L’année prochaine, Microsoft prévoit de déployer une nouvelle version de son navigateur Web Edge architecturée autour de Chromium. La version Chromium de Edge supporte déjà DoH. Les utilisateurs peuvent l’activer en se rendant sur le site : edge://flags/#dns-over-https. Cette manœuvre activera la fonctionnalité DoH, mais cette dernière sera vraiment fonctionnelle que si votre ordinateur utilise un serveur DNS compatible DoH, ce n’est généralement pas le cas dans 99 % des cas.
Opera a déjà déployé le support DoH. La fonction est désactivée par défaut pour tous les utilisateurs, mais elle peut être activée à tout moment dans la version stable. Opera à l’avantage de ne nécessiter aucune configuration supplémentaire de la part de l’utilisateur pour utiliser le DoH, car ce navigateur utilise un résolveur DoH par défaut, similaire à Firefox, qui échappe au contrôle des FAI, comme avec Chrome.

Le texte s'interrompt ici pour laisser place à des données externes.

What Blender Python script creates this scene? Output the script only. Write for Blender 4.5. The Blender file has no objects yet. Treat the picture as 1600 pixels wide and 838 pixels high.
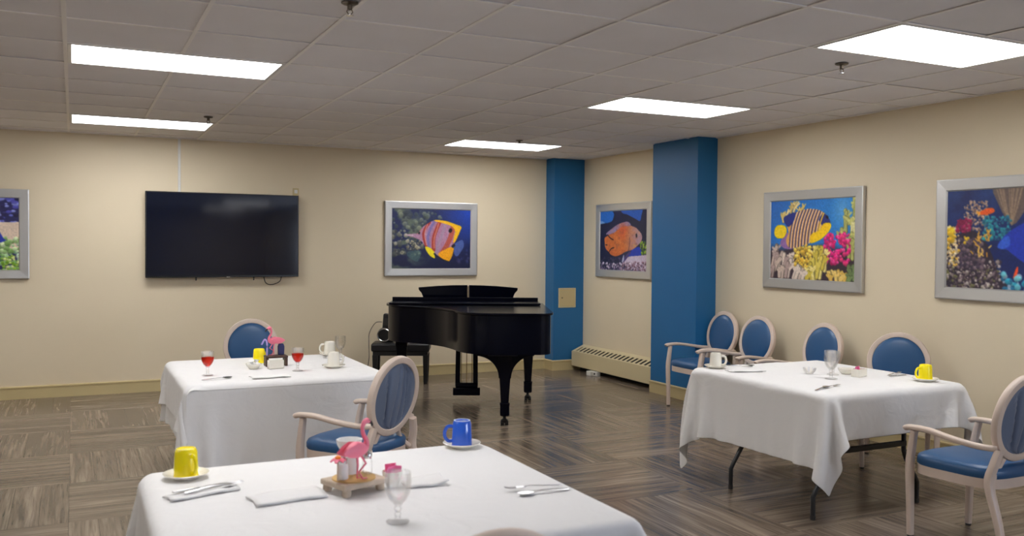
import bpy, math, random
import numpy as np
from mathutils import Vector, Matrix

C = bpy.context.scene.collection
sc = bpy.context.scene

# ------------------------------------------------------------------ camera, sky, exposure
CAM_H = 1.602
F_PX, YAW, PITCH, ROLL = 1404.6, 0.453914, -0.0240893, 0.00850585
fw = np.array([math.sin(YAW)*math.cos(PITCH), math.cos(YAW)*math.cos(PITCH), math.sin(PITCH)])
rt = np.array([math.cos(YAW), -math.sin(YAW), 0.0])
up = np.cross(rt, fw)
rt2 = rt*math.cos(ROLL) + up*math.sin(ROLL)
up2 = -rt*math.sin(ROLL) + up*math.cos(ROLL)
cd = bpy.data.cameras.new('camera')
cam = bpy.data.objects.new('camera', cd)
C.objects.link(cam)
cam.matrix_world = Matrix(((rt2[0], up2[0], -fw[0], 0), (rt2[1], up2[1], -fw[1], 0), (rt2[2], up2[2], -fw[2], CAM_H), (0, 0, 0, 1)))
cd.sensor_fit = 'HORIZONTAL'; cd.sensor_width = 36; cd.lens = 36*F_PX/1600
cd.clip_start = 0.05
cd.dof.use_dof = True; cd.dof.focus_distance = 6.8; cd.dof.aperture_fstop = 3.2
sc.camera = cam

EXPOSURE = 1.20
LAMP = 6.5            # emission of the troffer diffusers
SKY = 7.5             # daylight outside the windows behind the camera
w = bpy.data.worlds.new('sky'); sc.world = w; w.use_nodes = True
w.node_tree.nodes['Background'].inputs[0].default_value = (0.66, 0.78, 1.0, 1)
w.node_tree.nodes['Background'].inputs[1].default_value = SKY
sc.view_settings.view_transform = 'Standard'
sc.view_settings.look = 'None'
sc.view_settings.gamma = 1
sc.view_settings.use_curve_mapping = False
sc.view_settings.exposure = EXPOSURE
sc.cycles.use_denoising = True
sc.cycles.max_bounces = 10
sc.cycles.diffuse_bounces = 6
sc.cycles.glossy_bounces = 5
sc.cycles.transmission_bounces = 8
sc.cycles.transparent_max_bounces = 12
sc.cycles.caustics_reflective = False
sc.cycles.caustics_refractive = False
sc.cycles.sample_clamp_indirect = 6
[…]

Tout le trafic d’Opera DoH est actuellement acheminé vers le résolveur DoH de Cloudflare. Il est, cependant, obligatoire de désactiver le VPN intégré d’Opera pour que le DoH fonctionne. Pour activer DoH dans Opera, rendez-vous sur : opera://flags/opera-doh.
Apple semble assez pointilleux concernant les fonctionnalités axées sur la protection de la vie privée des utilisateurs, de sorte qu’il y a de fortes chances pour que le DoH arrive sur Safari.
Un porte-parole de Vilvadi a déclaré que son soutien du DoH est étroitement lié à la mise en œuvre de Chrome. Les utilisateurs peuvent l’activer en se rendant sur le site : vivaldi://flags/#dns-over-https. Il faut cependant garder à l’esprit que l’implémentation du DoH sur Vivaldi est identique à celle qu’on retrouve sur Chrome. De ce fait, le support du DoH de Vivaldi pourrait changer à l’avenir, en fonction de la façon dont Google modifie le support DoH de Chromium.
Même si l’éditeur de Brave - une solution basée sur Chromium - n’a pas encore d’échéancier précis pour le déploiement du DoH, Tom Lowenthal, chef de produit de la division Privacy & Security chez Brave, s’est voulu clair à ce propos : « Nous voulons absolument le mettre en œuvre ». Vous pouvez activer le DoH sur le navigateur Brave en visitant l’URL suivante : brave://flags/#dns-over-https.